The Duncan Banner

January 30, 2014

Getting Jazzed up

John McKelvey
The Duncan Banner

VELMA — A lot goes into being a good basketball player. The first things people notice are size, speed and agility.

Jaz Gayanich is a coach’s dream, a six-foot six-inch forward who can run, jump and shoot with any of his high school opponents. What the fans don’t see is what makes him so good.

Adjusting his AAU national championship ring, which he won this year with the Oklahoma Explosion, he points out all of the hard work that goes on when the blechers are empty.

The work shows in the smoothness of Gayanich’s game. There is a natural order to how the forward plays, especially on the offensive end. It’s like a ballet with each move being applied at exactly the right time. That didn’t come naturally.

“I’m not going to lie, I’ve spent a lot of hours just by myself working on that,” Gayanich said. “You think about a play and everything is choreographed. Basketball is a choreographed sport if you have and know the moves and you can do them.”

Gayanich is a good all-around player, but he only has one main job. As coach  Kenny Bare put it, “I don’t put him as a defensive stopper. I put him in as someone who can score.”

He has broken out this season. He scored 26 in the first half of the team’s most recent game at Fox. As the only returning starter this season and with current Oral Roberts sophomore Corbin Byford not stealing the spotlight, there was pressure for Gayanich to assume that role. Though Bare never had a one-on-one detailing the ramifications of his play, the expectations were always present.

“It’s never just one conversation, but you say things to build him up and let him know, ‘this is your last go around and we need you,” Bare said.

He doesn’t need much help on that front. Gayanich rarely gets discouraged and is confident in his abilities. It’s just like as he said after the first game of the Stephens County Tournament. If he thinks his team needs to step up, he’ll step his game up first. Bare admires that attribute.

“Jaz has never met a shot he doesn’t like,” Bare said. “He never thinks we’re going to lose. He never thinks he can’t make the next shot. So, I like that about Jaz.”

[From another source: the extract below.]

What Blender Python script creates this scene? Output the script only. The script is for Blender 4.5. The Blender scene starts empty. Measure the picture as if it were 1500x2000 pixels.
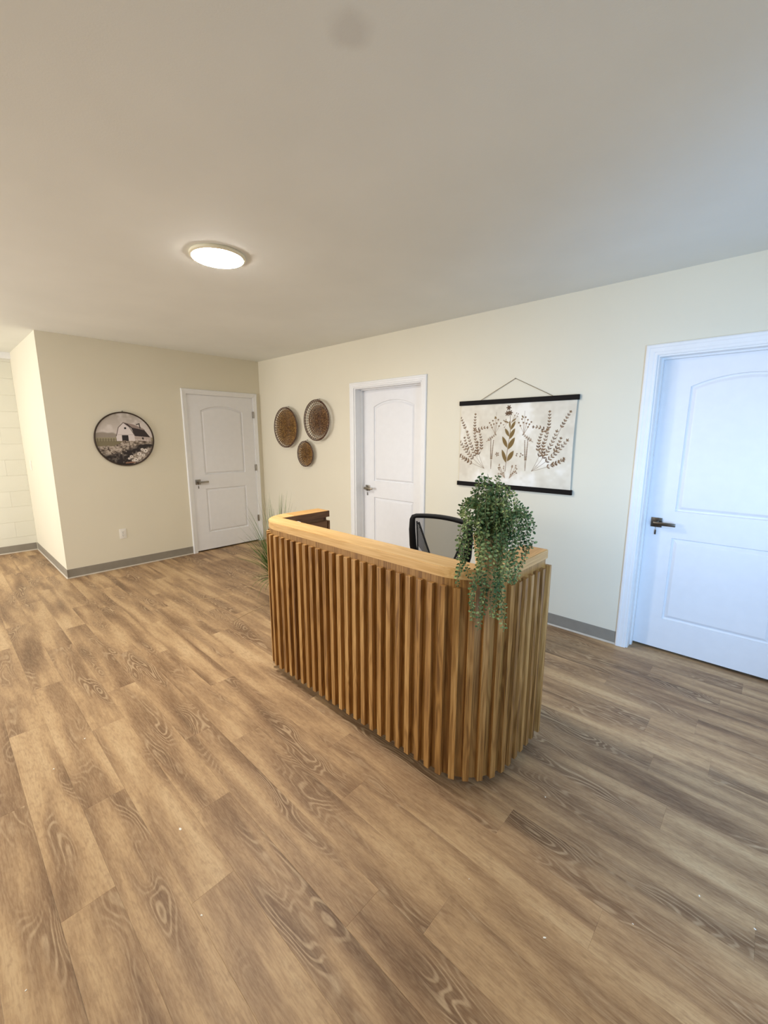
import bpy, bmesh, math, random
import numpy as np
from mathutils import Matrix, Vector
random.seed(7)
S = bpy.context.scene
C = S.collection
PI = math.pi

# ---------------------------------------------------------------- camera
cam = bpy.data.cameras.new('camera'); camo = bpy.data.objects.new('camera', cam); C.objects.link(camo)
cr, cu, cf = (0.73365, 0.67953, 0.00113), (-0.12218, 0.13028, 0.98392), (-0.66846, 0.72199, -0.1786)
camo.matrix_world = Matrix(((cr[0], cu[0], -cf[0], 5.4641), (cr[1], cu[1], -cf[1], -3.3057), (cr[2], cu[2], -cf[2], 1.5287), (0, 0, 0, 1)))
cam.sensor_fit = 'HORIZONTAL'; cam.sensor_width = 36; cam.lens = 819.19 / 1500 * 36; cam.clip_start = 0.02
S.camera = camo

# ---------------------------------------------------------------- world, lights, exposure
w = bpy.data.worlds.new('world'); S.world = w; w.use_nodes = True
bg = w.node_tree.nodes['Background']; bg.inputs[0].default_value = (0.62, 0.78, 1.0, 1); bg.inputs[1].default_value = 1.0
def area(name, loc, direction, sx, sy, power, col, spread=None):
    l = bpy.data.lights.new(name, 'AREA'); l.shape = 'RECTANGLE'; l.size = sx; l.size_y = sy; l.energy = power; l.color = col
    if spread: l.spread = spread
    o = bpy.data.objects.new(name, l); C.objects.link(o); o.location = loc
    o.rotation_euler = Vector(direction).to_track_quat('-Z', 'Z').to_euler(); return o
area('daylight_front_window', (0.7, -6.52, 1.35), (0, 1, 0), 3.4, 1.8, 130, (1.0, 0.98, 0.96))
area('daylight_side_window', (6.24, -2.35, 1.2), (-.30, 1, -.10), 1.1, 1.7, 30, (0.30, 0.57, 1.0), math.radians(108))
S.view_settings.view_transform = 'Standard'; S.view_settings.look = 'None'; S.view_settings.gamma = 1
S.view_settings.use_curve_mapping = False; S.view_settings.exposure = 0.30

# ---------------------------------------------------------------- helpers
def srgb(r, g, b):
    f = lambda c: (c / 255 / 12.92) if c / 255 <= .04045 else ((c / 255 + .055) / 1.055) ** 2.4
    return (f(r), f(g), f(b), 1)
class NT:
    def __init__(s, name, rough=.6, metallic=0, spec=.5):
        s.m = bpy.data.materials.new(name); s.m.use_nodes = True; s.t = s.m.node_tree; s.n = s.t.nodes
        s.b = s.n['Principled BSDF']; s.b.inputs['Roughness'].default_value = rough; s.b.inputs['Metallic'].default_value = metallic
        s.b.inputs['Specular IOR Level'].default_value = spec
    def add(s, t, **k):
        x = s.n.new(t)
        for a, v in k.items(): setattr(x, a, v)
        return x
    def ln(s, a, b): s.t.links.new(a, b)
    def coord(s, out='Object', scale=(1, 1, 1), off=None):
        tc = s.add('ShaderNodeTexCoord'); mp = s.add('ShaderNodeMapping'); mp.inputs['Scale'].default_value = scale
        s.ln(tc.outputs[out], mp.inputs['Vector']); return mp.outputs[0]
    def rnd(s, mul=37.0):
        oi = s.add('ShaderNodeObjectInfo'); return s.math('MULTIPLY', oi.outputs['Random'], mul)
    def math(s, op, a, b=None, c=None, clamp=False):
        m = s.add('ShaderNodeMath', operation=op); m.use_clamp = clamp
        for i, v in enumerate((a, b, c)):
            if v is None: continue
            if isinstance(v, (int, float)): m.inputs[i].default_value = v
            else: s.ln(v, m.inputs[i])
        return m.outputs[0]
    def noise(s, vec, scale=1, detail=2, rough=.5, dist=0, w=None):
        n = s.add('ShaderNodeTexNoise', noise_dimensions='4D' if w is not None else '3D')
        n.inputs['Scale'].default_value = scale; n.inputs['Detail'].default_value = detail; n.inputs['Roughness'].default_value = rough
        n.inputs['Distortion'].default_value = dist; s.ln(vec, n.inputs['Vector'])
        if w is not None: s.ln(w, n.inputs['W'])
        return n.outputs['Fac']
    def ramp(s, fac, stops):
        r = s.add('ShaderNodeValToRGB'); e = r.color_ramp.elements
        while len(e) < len(stops): e.new(.5)
        for q, (p, c) in zip(e, stops): q.position = p; q.color = c if len(c) == 4 else (*c, 1)
        s.ln(fac, r.inputs[0]); return r.outputs[0]
    def mix(s, fac, a, b, blend='MIX'):
        m = s.add('ShaderNodeMix', data_type='RGBA', blend_type=blend)
        for i, v in ((0, fac), (6, a), (7, b)):
            if isinstance(v, (int, float)): m.inputs[i].default_value = v
            elif isinstance(v, tuple): m.inputs[i].default_value = v
            else: s.ln(v, m.inputs[i])
        return m.outputs[2]
    def rng(s, v, a, b, c=0., d=1.):
        m = s.add('ShaderNodeMapRange'); s.ln(v, m.inputs[0])
        for i, x in enumerate((a, b, c, d)): m.inputs[i + 1].default_value = x
        return m.outputs[0]
    def col(s, c):
        if isinstance(c, tuple): s.b.inputs['Base Color'].default_value = c
        else: s.ln(c, s.b.inputs['Base Color'])
        return s
    def bump(s, h, strength=.2, dist=.002):
        b = s.add('ShaderNodeBump'); b.inputs['Strength'].default_value = strength; b.inputs['Distance'].default_value = dist
        s.ln(h, b.inputs['Height']); s.ln(b.outputs[0], s.b.inputs['Normal']); return s
def plain(name, c, rough=.5, metallic=0, var=.04, spec=.5):
    m = NT(name, rough, metallic, spec); n = m.noise(m.coord(scale=(14, 14, 14)), 1, 3)
    d = tuple(x * (1 - var * 2) for x in c[:3]) + (1,); l = tuple(min(1, x * (1 + var)) for x in c[:3]) + (1,)
    m.col(m.ramp(n, [(.3, d), (.7, l)])); return m.m
def paint(name, c, scale=260, strength=.12):
    m = NT(name, .62); co = m.coord(); n = m.noise(co, 1.7, 3)
    m.col(m.ramp(n, [(.25, tuple(x * .965 for x in c[:3]) + (1,)), (.75, c)])); m.bump(m.noise(co, scale, 2, .55), strength, .0015); return m.m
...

That fire of confidence has been stoked by the realization that this will be his final year as a Comet. Since he moved from Davis in the seventh grade, the forward has soaked in as much as he can about the history and excellence of being a Velma-Alma basketball player.

“It was a tradition before I got here, and it’s something I’ve enjoyed,” Gayanich said. “Being coached under (Bare), I’ve learned a lot of stuff and it’s been an honor for myself to carry on this tradition.”

Another teacher Gayanich had was the six-foot seven-inch Byford, whose skill became a goal for the current team-leader. Gayanich saw Byford’s exceptional play and tried to replicate it.

“I would say, ‘man that spin move he does works. I might try to do that,’” Gayanich said. “If it doesn’t work, I’ll look at something else or put my own twist on it.”

Now Gayanich is the go-to option. During the game, he will get in the zone and once that starts to happen, his teammates know how important it is to get him the ball.

“When he is hot like that, hitting like that, you’ve got to,” senior Alan Beck said.